Sunday, June 22, 2008

Fish Fry

Oh my god, my daughter is eating fish. She is four years old. I'm going to say that again: she is four years old and she eats fish. I am just about ready to go shout it from the mountaintops.

I do personally know a five-year-old who is a vegetarian and has been eating fish for years, so I realize that this is not considered a huge accomplishment or brilliant talent in every household. But in mine: yes.

Six months ago, I would have had to hold my children down and pry their mouths open to get them to even taste fish. They felt about it the way you or I would feel about "just a taste" of a worm saute. It was that repellant to them.

But in the last few weeks, as I've been mentioning, they've been coming out of their crazy food psychosis. I've pressed a taste on them here and there of this and that, including fish, and they've taken it. Now it's pretty standard, that they taste everything. This alone is a huge step forward.

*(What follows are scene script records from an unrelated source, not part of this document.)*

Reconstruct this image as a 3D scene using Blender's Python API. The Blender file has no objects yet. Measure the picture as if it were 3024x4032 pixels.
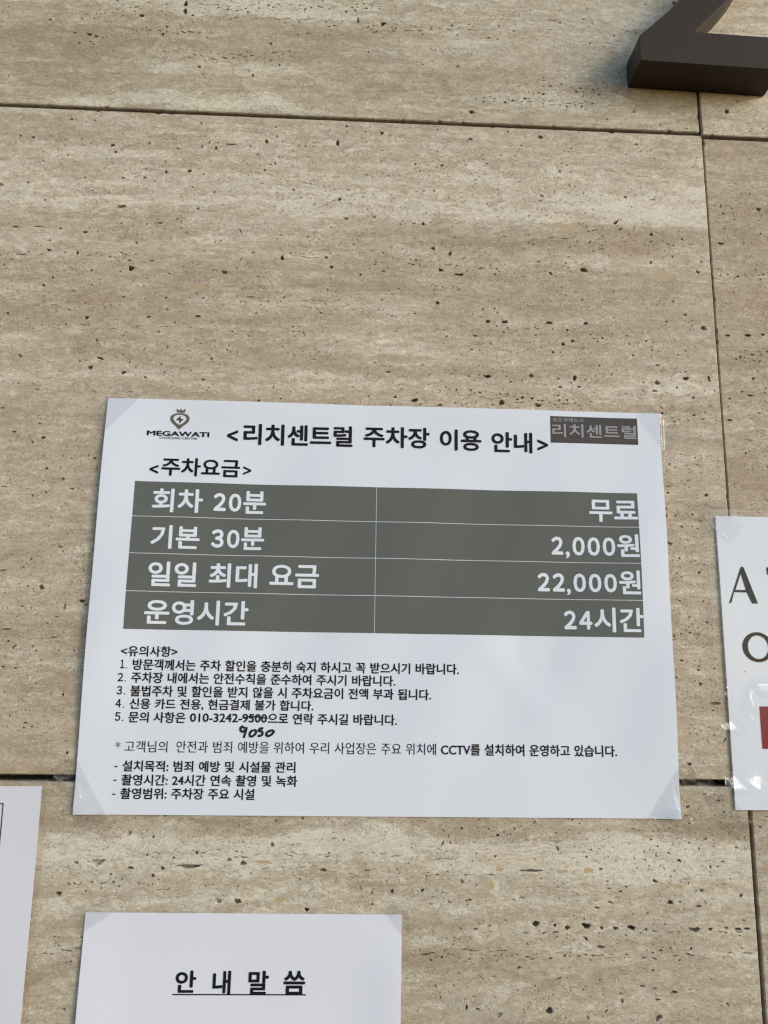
import bpy, bmesh, math, random
import numpy as np
from mathutils import Vector, Matrix
from mathutils.geometry import delaunay_2d_cdt

S = bpy.context.scene
COL = S.collection
ZB = 1.6            # height of the main notice's top edge above the ground

# ------------------------------------------------------------------ camera
cam = bpy.data.cameras.new('camera')
cam.sensor_fit = 'VERTICAL'; cam.sensor_height = 24.0
cam.lens = 3242.9 / 4032 * 24.0
cam.clip_start = 0.01; cam.clip_end = 100
camo = bpy.data.objects.new('camera', cam); COL.objects.link(camo)
def cam_axes(a, b, c):
    ca, sa, cb, sb, cc, sc = math.cos(a), math.sin(a), math.cos(b), math.sin(b), math.cos(c), math.sin(c)
    Rx = Matrix(((1, 0, 0), (0, ca, -sa), (0, sa, ca))); Rz = Matrix(((cb, -sb, 0), (sb, cb, 0), (0, 0, 1)))
    Rw = Rz @ Rx
    r, u, f = Rw @ Vector((1, 0, 0)), Rw @ Vector((0, 0, 1)), Rw @ Vector((0, 1, 0))
    return r * cc + u * sc, -r * sc + u * cc, f
r_, u_, f_ = cam_axes(0.197607587, -0.0440047726, 0.0129313367)
M = Matrix((r_, u_, -f_)).transposed().to_4x4()
M.translation = Vector((0.182000529, -0.59958556, -0.202678907 + ZB))
camo.matrix_world = M
S.camera = camo

# ------------------------------------------------------------------ light
SUN = Vector((1.39, -1.0, 0.64)).normalized()      # towards the light
elev = math.asin(SUN.z); azim = math.atan2(SUN.x, SUN.y)
world = bpy.data.worlds.new('World'); S.world = world; world.use_nodes = True
wn = world.node_tree.nodes; wl = world.node_tree.links
bg = wn['Background']
sky = wn.new('ShaderNodeTexSky'); sky.sky_type = 'NISHITA'; sky.sun_disc = False
sky.sun_elevation = elev; sky.sun_rotation = azim
sky.air_density = 1.0; sky.dust_density = 1.2; sky.ozone_density = 1.9
wl.new(sky.outputs[0], bg.inputs[0]); bg.inputs[1].default_value = 0.15
sl = bpy.data.lights.new('sun', 'SUN'); sl.energy = 0.62; sl.angle = math.radians(16); sl.color = (1.0, 0.985, 0.965)
so = bpy.data.objects.new('sun', sl); COL.objects.link(so)
so.rotation_euler = SUN.to_track_quat('Z', 'Y').to_euler(); so.location = (3, -3, 4)
S.view_settings.view_transform = 'Standard'; S.view_settings.look = 'None'
S.view_settings.gamma = 1; S.view_settings.exposure = 0.49
S.cycles.max_bounces = 8; S.cycles.transparent_max_bounces = 16
S.cycles.filter_width = 1.3
S.cycles.use_denoising = True; S.cycles.denoiser = 'OPENIMAGEDENOISE'
S.cycles.denoising_input_passes = 'RGB_ALBEDO_NORMAL'; S.cycles.denoising_prefilter = 'ACCURATE'

# ------------------------------------------------------------------ helpers
def tag(o, label=None, cat=None, group=None, kind=None):
    if label: o['label'] = label
    if cat: o['category'] = cat
    if group: o['group'] = group
    if kind: o['kind'] = kind
    return o
def empty(name, loc=(0, 0, 0)):
    o = bpy.data.objects.new(name, None); COL.objects.link(o); o.location = loc; o.empty_display_size = .05
    return o
def link(name, me, mats, parent=None, smooth=False):
    o = bpy.data.objects.new(name, me); COL.objects.link(o)
    for m in (mats if isinstance(mats, (list, tuple)) else [mats]): me.materials.append(m)
    if smooth: me.polygons.foreach_set('use_smooth', [True] * len(me.polygons))
    if parent: o.parent = parent
    return o
def mesh(name, v, f):
    me = bpy.data.meshes.new(name); me.from_pydata(v, [], f); me.update(); return me
def hash2(i, j, k=0):
    n = math.sin(i * 127.1 + j * 311.7 + k * 74.7) * 43758.5453
    return n - math.floor(n)
def vnoise(x, y, k=0):
    i, j = math.floor(x), math.floor(y); fx, fy = x - i, y - j
    fx = fx * fx * (3 - 2 * fx); fy = fy * fy * (3 - 2 * fy)
    a = hash2(i, j, k) * (1 - fx) + hash2(i + 1, j, k) * fx
    b = hash2(i, j + 1, k) * (1 - fx) + hash2(i + 1, j + 1, k) * fx
    return a * (1 - fy) + b * fy
def sstep(a, b, t):
    t = max(0.0, min(1.0, (t - a) / (b - a))); return t * t * (3 - 2 * t)

# ------------------------------------------------------------------ materials
class NT:
    def __init__(s, name):
        s.m = bpy.data.materials.new(name); s.m.use_nodes = True
        s.n = s.m.node_tree.nodes; s.l = s.m.node_tree.links
        s.b = s.n['Principled BSDF']; s.out = s.n['Material Output']
    def node(s, t, **kw):
        n = s.n.new(t)
        for k, v in kw.items(): setattr(n, k, v)
        return n
    def setv(s, sock, v):
        if isinstance(v, bpy.types.NodeSocket): s.l.new(v, sock)
        elif v is not None: sock.default_value = v
    def math(s, op, a, b=None, c=None, clamp=False):
        n = s.node('ShaderNodeMath', operation=op, use_clamp=clamp)
        s.setv(n.inputs[0], a); s.setv(n.inputs[1], b)
        if c is not None: s.setv(n.inputs[2], c)
        return n.outputs[0]
    def comb(s, x, y, z):
        n = s.node('ShaderNodeCombineXYZ'); s.setv(n.inputs[0], x); s.setv(n.inputs[1], y); s.setv(n.inputs[2], z); return n.outputs[0]
    def noise(s, vec, scale, detail=3, rough=.5, dist=0):
        n = s.node('ShaderNodeTexNoise'); s.setv(n.inputs['Vector'], vec)
        n.inputs['Scale'].default_value = scale; n.inputs['Detail'].default_value = detail
        n.inputs['Roughness'].default_value = rough; n.inputs['Distortion'].default_value = dist
        return n.outputs[0]
    def ramp(s, fac, stops, interp='LINEAR'):
        n = s.node('ShaderNodeValToRGB'); s.setv(n.inputs[0], fac); cr = n.color_ramp; cr.interpolation = interp
        while len(cr.elements) < len(stops): cr.elements.new(0.5)
        for e, (p, c) in zip(cr.elements, stops):
            e.position = p; e.color = (c, c, c, 1) if isinstance(c, (int, float)) else (*c, 1)
        return n.outputs[0]
    def mix(s, f, a, b):
        n = s.node('ShaderNodeMix', data_type='RGBA'); s.setv(n.inputs[0], f)
        for k, v in ((6, a), (7, b)):
            if isinstance(v, bpy.types.NodeSocket): s.l.new(v, n.inputs[k])
            else: n.inputs[k].default_value = (*v, 1)
        return n.outputs[2]

def plain(name, col, rough=.5, spec=.5, metal=0.0, bump=None, bstr=.1):
    t = NT(name); t.b.inputs['Base Color'].default_value = (*col, 1)
    t.b.inputs['Roughness'].default_value = rough; t.b.inputs['Specular IOR Level'].default_value = spec
    t.b.inputs['Metallic'].default_value = metal
    if bump:
        p = t.node('ShaderNodeNewGeometry').outputs['Position']
        h = t.noise(p, bump, 3, .6); b = t.node('ShaderNodeBump'); b.inputs['Strength'].default_value = bstr
        b.inputs['Distance'].default_value = .0003; t.l.new(h, b.inputs['Height']); t.l.new(b.outputs[0], t.b.inputs['Normal'])
    return t.m

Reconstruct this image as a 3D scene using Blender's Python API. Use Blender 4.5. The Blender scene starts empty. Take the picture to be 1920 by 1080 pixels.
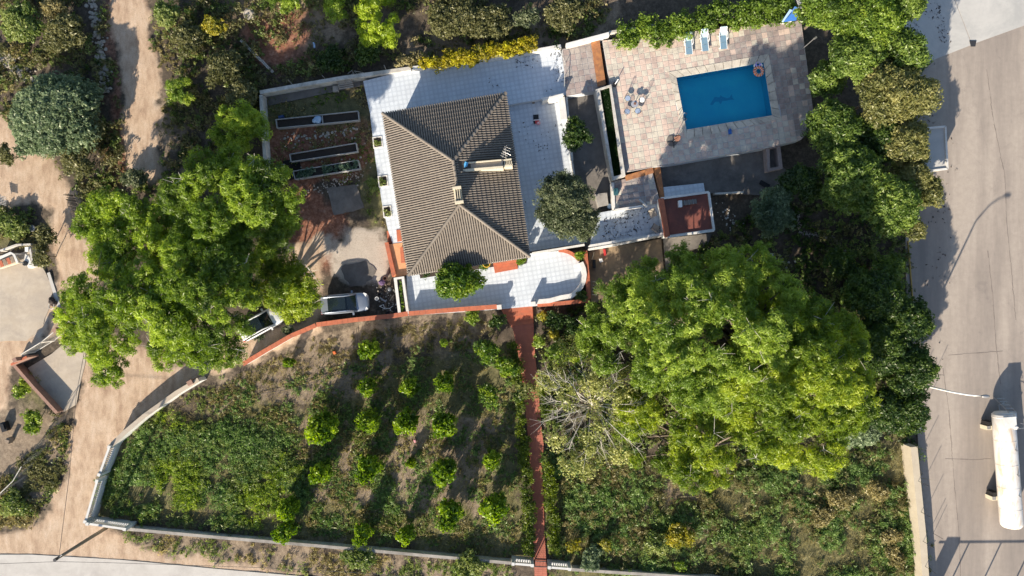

So a couple weeks ago my daughter had a taste of fish... and wanted more, but it was all gone. Over the next few days it became an obsession. "I want more fish." "When can we have fish again?" "Are we having fish tonight?" "I love fish, and we NEVER have it." (Why would I think that just because it's about fish that it would be any different than it is about everything else?)

I finally got fish again, tilapia. I dredged it in flour, a big pinch of salt and paprika, and fried it in butter, the way my grandfather used to when we would go fly fishing at his house in North Carolina. (He actually kept a pan and hibachi grill in the shed down by his trout pond for quick meals.)

I served it as fish tacos, because my son loves tacos with cheese and guacamole. This way, everyone would be happy.

And everyone was. Except that I had to stop her from eating all the fish. Seriously. I made her stop eating fish. I made her stop eating fish. What golden words are these tumbling forth from my charmed finger tips?

Now all she wants is fish and she keeps chowing down.

My son, not so much. But I feel thrilled and satisfied. Our meals are so calm. Everyone eats something. It really works, just continuing to eat real food in front of your kids, breaking down the meals when you have to, pushing when you can, accepting when they won't. It works. It works. I'm going to go cry now.